Extract each line containing the string "Measure".

§ Available records
◇ ◇ ◇ ◇ ◇

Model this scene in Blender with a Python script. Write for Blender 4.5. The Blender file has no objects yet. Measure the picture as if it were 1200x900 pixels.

◇ ◇ ◇ ◇ ◇

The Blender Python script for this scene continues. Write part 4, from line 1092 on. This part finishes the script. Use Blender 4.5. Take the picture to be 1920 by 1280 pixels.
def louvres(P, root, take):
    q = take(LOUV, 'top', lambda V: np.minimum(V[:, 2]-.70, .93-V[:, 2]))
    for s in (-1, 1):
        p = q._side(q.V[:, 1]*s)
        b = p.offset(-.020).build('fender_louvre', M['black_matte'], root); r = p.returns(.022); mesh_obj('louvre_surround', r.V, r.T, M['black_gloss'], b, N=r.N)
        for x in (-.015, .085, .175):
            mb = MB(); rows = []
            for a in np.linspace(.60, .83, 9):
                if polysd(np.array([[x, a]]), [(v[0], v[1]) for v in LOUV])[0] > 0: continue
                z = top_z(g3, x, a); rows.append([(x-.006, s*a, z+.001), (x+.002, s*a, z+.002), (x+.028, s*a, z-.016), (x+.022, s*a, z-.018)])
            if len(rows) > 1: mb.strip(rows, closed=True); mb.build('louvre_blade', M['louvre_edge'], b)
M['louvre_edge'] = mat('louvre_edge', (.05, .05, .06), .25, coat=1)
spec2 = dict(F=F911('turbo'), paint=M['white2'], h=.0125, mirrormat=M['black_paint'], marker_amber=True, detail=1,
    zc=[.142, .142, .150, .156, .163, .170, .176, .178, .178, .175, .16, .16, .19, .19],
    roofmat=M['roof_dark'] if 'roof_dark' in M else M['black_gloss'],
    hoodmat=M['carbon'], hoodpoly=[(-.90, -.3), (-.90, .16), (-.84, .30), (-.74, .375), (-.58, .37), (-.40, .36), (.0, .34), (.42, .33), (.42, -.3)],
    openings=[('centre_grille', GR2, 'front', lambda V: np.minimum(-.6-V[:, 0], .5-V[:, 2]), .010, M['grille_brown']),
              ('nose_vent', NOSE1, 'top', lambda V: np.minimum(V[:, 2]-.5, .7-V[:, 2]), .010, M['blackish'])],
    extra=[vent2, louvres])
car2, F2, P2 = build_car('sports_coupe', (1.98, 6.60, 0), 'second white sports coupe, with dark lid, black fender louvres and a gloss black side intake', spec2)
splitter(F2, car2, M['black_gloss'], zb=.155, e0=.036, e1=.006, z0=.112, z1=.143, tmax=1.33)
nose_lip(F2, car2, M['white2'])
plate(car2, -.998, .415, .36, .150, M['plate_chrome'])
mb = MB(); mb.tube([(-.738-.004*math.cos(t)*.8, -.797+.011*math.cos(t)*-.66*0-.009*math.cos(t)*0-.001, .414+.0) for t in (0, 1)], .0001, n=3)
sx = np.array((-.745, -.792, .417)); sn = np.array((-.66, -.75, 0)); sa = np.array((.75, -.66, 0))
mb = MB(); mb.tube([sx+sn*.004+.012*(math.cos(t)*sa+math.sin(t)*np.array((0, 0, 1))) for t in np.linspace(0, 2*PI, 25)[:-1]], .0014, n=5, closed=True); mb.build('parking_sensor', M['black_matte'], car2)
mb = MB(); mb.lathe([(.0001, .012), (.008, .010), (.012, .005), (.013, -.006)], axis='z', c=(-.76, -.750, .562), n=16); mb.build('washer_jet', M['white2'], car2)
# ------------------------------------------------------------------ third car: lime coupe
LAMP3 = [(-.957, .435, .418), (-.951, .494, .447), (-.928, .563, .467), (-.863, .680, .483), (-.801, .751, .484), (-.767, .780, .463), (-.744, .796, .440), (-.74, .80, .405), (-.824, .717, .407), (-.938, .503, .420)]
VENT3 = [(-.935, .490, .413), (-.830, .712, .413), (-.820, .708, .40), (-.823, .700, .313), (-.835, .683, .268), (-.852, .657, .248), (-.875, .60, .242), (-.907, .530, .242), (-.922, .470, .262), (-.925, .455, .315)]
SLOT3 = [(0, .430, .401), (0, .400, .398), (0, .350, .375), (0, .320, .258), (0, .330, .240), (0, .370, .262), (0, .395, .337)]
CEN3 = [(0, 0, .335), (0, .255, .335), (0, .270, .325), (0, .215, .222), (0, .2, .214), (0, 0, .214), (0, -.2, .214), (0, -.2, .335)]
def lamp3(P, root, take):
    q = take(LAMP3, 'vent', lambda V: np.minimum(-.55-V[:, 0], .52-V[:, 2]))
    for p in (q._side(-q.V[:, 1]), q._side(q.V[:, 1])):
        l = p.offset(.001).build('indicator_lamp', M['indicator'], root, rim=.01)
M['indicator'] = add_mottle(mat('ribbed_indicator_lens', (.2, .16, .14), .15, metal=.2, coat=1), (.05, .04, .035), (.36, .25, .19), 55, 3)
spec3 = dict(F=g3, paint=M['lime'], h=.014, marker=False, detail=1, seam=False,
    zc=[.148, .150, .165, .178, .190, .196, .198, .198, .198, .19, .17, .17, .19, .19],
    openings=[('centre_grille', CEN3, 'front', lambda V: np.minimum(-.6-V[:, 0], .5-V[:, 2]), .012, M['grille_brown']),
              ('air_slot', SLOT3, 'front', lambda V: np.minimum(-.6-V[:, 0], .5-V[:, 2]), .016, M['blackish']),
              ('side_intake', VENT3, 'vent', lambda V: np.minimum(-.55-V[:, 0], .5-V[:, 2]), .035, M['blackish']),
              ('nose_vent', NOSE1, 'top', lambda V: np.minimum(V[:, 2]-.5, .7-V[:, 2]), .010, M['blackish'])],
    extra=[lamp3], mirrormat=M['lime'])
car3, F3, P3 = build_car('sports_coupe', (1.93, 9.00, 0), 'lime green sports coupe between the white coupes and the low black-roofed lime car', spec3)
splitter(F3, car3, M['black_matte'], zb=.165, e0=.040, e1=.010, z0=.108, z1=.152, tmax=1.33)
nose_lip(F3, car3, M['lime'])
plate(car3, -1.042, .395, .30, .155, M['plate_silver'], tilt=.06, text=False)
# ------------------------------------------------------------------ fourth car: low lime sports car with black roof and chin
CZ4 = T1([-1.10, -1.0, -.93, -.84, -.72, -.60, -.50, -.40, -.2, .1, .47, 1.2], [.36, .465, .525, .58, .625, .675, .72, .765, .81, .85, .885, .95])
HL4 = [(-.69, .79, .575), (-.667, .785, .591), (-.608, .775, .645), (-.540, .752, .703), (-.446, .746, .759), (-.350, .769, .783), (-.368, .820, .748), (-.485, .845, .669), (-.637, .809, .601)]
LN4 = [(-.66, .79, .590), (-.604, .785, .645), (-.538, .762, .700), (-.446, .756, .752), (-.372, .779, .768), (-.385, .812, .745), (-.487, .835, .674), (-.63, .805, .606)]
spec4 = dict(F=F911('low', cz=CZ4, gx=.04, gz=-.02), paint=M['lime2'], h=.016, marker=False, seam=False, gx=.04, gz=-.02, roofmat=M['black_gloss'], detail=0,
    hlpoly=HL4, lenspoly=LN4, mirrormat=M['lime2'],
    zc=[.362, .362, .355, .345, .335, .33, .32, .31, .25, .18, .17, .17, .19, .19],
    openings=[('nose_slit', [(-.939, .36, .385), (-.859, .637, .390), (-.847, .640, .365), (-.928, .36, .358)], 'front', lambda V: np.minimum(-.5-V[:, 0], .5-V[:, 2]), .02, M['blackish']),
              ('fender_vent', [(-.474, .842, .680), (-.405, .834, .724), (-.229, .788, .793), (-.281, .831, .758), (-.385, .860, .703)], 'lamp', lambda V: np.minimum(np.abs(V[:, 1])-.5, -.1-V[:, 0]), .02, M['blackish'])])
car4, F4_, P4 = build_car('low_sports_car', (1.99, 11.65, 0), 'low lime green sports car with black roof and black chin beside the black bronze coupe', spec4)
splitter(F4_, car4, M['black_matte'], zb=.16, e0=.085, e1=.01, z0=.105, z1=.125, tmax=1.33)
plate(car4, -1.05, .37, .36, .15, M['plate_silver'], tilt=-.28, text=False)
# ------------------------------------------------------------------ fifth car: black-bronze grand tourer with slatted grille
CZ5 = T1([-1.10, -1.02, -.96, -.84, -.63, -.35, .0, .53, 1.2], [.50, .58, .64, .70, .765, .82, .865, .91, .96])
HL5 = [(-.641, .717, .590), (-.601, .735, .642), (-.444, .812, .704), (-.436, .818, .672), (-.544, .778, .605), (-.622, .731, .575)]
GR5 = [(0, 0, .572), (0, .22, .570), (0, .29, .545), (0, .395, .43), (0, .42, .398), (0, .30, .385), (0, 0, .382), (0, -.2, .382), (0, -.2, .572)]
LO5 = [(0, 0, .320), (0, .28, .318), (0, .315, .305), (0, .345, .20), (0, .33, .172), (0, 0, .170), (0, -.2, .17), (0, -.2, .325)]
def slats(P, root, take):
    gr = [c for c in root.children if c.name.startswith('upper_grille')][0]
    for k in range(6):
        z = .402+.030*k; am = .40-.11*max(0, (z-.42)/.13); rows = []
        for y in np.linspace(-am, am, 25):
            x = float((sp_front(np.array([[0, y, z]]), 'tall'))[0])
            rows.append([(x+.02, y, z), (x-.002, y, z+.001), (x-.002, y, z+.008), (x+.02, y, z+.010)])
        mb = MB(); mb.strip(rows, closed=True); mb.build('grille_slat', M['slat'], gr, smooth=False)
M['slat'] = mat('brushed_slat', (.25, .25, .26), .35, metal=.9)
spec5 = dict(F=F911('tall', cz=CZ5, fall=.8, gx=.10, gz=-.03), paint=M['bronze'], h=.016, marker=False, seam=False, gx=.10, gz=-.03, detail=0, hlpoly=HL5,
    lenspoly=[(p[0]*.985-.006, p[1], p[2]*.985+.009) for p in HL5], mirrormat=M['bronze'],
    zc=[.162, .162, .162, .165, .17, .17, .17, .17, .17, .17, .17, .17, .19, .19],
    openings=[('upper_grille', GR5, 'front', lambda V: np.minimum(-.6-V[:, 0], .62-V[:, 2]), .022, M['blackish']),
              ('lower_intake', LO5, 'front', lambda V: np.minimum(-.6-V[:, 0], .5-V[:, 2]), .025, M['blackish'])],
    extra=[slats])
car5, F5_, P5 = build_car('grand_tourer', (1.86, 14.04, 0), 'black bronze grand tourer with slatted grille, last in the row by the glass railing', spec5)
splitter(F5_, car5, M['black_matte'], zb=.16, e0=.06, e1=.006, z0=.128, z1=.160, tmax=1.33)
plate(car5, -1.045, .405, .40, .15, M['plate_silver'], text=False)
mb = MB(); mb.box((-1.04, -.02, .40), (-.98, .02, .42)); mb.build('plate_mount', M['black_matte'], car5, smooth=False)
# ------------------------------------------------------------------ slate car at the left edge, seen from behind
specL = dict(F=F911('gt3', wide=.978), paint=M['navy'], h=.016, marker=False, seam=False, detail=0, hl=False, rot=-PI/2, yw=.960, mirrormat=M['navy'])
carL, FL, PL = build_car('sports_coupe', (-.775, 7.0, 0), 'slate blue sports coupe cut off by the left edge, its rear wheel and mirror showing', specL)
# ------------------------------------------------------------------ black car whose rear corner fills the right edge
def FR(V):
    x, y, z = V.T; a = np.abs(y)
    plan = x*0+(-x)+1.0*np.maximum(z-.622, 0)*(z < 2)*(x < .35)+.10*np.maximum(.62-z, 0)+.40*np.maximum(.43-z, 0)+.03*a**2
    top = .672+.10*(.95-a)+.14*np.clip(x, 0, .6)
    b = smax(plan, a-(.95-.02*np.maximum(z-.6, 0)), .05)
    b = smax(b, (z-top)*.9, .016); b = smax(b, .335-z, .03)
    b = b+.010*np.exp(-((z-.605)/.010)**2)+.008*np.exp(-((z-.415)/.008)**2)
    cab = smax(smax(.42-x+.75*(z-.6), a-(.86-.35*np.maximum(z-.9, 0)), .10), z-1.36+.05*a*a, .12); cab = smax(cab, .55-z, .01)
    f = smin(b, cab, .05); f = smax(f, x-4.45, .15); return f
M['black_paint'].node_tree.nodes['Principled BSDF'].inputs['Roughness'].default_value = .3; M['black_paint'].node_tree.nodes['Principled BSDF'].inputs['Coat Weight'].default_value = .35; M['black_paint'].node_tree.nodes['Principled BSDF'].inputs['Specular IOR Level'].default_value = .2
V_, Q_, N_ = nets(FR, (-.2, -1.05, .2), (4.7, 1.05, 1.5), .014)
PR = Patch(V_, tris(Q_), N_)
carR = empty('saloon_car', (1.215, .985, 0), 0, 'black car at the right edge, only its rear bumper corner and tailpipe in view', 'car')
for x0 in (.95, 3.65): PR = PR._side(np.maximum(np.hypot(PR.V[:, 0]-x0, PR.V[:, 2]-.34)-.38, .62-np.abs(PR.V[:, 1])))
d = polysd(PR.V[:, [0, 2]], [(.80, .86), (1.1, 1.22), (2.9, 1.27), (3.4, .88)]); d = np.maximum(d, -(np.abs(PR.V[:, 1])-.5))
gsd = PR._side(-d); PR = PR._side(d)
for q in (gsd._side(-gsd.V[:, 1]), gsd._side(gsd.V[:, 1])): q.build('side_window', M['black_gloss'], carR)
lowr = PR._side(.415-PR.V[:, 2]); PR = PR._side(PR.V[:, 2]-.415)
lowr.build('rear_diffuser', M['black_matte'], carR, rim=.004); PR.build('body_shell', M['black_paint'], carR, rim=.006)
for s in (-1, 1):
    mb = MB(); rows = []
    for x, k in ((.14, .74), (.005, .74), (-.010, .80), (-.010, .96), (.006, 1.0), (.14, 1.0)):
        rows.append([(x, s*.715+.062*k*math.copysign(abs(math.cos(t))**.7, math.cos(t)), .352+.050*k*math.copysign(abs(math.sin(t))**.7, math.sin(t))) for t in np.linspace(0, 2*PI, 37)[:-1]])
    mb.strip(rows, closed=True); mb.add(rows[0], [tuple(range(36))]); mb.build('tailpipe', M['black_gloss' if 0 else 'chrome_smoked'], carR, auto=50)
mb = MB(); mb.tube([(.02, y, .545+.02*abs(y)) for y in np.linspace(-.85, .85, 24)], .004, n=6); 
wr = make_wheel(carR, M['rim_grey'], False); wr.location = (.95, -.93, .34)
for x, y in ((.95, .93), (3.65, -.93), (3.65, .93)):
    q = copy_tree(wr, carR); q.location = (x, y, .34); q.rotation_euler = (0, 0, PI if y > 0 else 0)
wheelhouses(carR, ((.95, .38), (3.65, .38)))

◇ ◇ ◇ ◇ ◇

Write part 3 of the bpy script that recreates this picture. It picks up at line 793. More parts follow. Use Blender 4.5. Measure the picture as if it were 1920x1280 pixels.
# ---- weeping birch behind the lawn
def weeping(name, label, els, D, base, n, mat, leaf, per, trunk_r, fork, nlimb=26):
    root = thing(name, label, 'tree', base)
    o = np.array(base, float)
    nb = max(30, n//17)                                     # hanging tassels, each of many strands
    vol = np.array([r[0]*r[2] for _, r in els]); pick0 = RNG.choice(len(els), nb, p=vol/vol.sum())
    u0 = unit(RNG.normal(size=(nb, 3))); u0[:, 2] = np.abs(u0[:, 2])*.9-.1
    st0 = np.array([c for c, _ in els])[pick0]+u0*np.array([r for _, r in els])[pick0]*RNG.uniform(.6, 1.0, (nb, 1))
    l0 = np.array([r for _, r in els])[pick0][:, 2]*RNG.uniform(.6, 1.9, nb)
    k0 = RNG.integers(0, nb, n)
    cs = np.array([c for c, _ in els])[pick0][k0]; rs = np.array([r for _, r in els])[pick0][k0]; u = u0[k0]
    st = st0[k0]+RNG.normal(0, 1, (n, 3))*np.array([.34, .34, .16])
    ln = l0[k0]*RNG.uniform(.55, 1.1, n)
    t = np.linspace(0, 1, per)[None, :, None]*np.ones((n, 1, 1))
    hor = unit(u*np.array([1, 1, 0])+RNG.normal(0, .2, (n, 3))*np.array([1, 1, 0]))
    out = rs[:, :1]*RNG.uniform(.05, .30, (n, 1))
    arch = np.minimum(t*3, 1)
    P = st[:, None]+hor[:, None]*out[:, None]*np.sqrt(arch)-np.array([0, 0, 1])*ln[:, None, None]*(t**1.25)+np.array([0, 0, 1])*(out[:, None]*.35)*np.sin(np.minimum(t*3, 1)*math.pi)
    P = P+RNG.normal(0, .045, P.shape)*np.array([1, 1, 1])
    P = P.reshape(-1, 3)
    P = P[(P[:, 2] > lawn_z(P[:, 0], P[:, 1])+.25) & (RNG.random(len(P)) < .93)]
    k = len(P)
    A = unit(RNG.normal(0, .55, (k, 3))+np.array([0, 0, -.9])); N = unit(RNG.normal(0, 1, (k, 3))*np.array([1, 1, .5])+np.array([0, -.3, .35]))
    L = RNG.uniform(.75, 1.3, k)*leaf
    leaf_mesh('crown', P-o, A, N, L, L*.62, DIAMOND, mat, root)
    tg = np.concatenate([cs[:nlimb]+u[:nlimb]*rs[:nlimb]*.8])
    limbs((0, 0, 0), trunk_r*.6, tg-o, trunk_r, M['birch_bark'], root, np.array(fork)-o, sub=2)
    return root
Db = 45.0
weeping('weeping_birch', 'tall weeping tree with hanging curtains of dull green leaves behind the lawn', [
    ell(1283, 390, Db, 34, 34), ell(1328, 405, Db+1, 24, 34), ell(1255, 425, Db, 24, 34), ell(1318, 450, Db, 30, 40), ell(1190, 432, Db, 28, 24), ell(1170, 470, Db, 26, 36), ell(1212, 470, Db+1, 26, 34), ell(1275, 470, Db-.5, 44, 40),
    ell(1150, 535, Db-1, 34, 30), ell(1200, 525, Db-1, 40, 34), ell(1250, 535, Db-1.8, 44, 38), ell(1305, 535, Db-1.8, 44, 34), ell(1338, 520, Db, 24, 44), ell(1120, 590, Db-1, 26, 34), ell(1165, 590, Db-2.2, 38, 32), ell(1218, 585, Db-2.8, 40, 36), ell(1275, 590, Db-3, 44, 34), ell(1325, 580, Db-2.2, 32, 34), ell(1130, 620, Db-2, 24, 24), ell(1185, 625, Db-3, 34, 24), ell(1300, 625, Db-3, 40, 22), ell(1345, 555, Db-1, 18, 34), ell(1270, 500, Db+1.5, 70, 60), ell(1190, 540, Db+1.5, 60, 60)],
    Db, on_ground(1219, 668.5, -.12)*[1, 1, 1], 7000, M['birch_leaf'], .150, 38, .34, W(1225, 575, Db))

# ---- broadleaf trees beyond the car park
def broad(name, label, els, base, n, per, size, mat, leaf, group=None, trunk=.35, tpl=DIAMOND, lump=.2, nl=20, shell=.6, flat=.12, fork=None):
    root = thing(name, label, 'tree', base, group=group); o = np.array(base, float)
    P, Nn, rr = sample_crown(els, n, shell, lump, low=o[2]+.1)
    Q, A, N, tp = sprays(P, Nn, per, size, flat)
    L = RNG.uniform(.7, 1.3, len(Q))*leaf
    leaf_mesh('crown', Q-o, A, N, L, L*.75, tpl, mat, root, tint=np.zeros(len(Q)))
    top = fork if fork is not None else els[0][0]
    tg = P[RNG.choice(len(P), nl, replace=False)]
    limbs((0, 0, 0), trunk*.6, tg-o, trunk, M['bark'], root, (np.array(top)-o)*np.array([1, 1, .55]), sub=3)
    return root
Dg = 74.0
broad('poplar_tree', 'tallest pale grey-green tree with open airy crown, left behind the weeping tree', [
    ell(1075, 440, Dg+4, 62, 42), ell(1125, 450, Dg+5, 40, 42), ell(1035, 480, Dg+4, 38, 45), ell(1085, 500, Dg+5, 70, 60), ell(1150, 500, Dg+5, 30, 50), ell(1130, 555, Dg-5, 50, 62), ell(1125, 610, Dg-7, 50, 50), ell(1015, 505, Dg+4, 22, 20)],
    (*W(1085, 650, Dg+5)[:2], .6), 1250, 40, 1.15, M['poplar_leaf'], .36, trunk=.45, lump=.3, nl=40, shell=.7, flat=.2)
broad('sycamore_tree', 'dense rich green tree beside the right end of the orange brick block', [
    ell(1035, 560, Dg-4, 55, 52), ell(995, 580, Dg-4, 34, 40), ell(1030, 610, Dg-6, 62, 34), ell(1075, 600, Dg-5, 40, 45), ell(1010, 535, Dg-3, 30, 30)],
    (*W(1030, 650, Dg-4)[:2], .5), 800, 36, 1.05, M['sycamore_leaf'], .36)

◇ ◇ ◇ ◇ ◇

§ Full solution
Model this scene in Blender with a Python script. Write for Blender 4.5. The Blender file has no objects yet. Measure the picture as if it were 1200x900 pixels.
Write part 3 of the bpy script that recreates this picture. It picks up at line 793. More parts follow. Use Blender 4.5. Measure the picture as if it were 1920x1280 pixels.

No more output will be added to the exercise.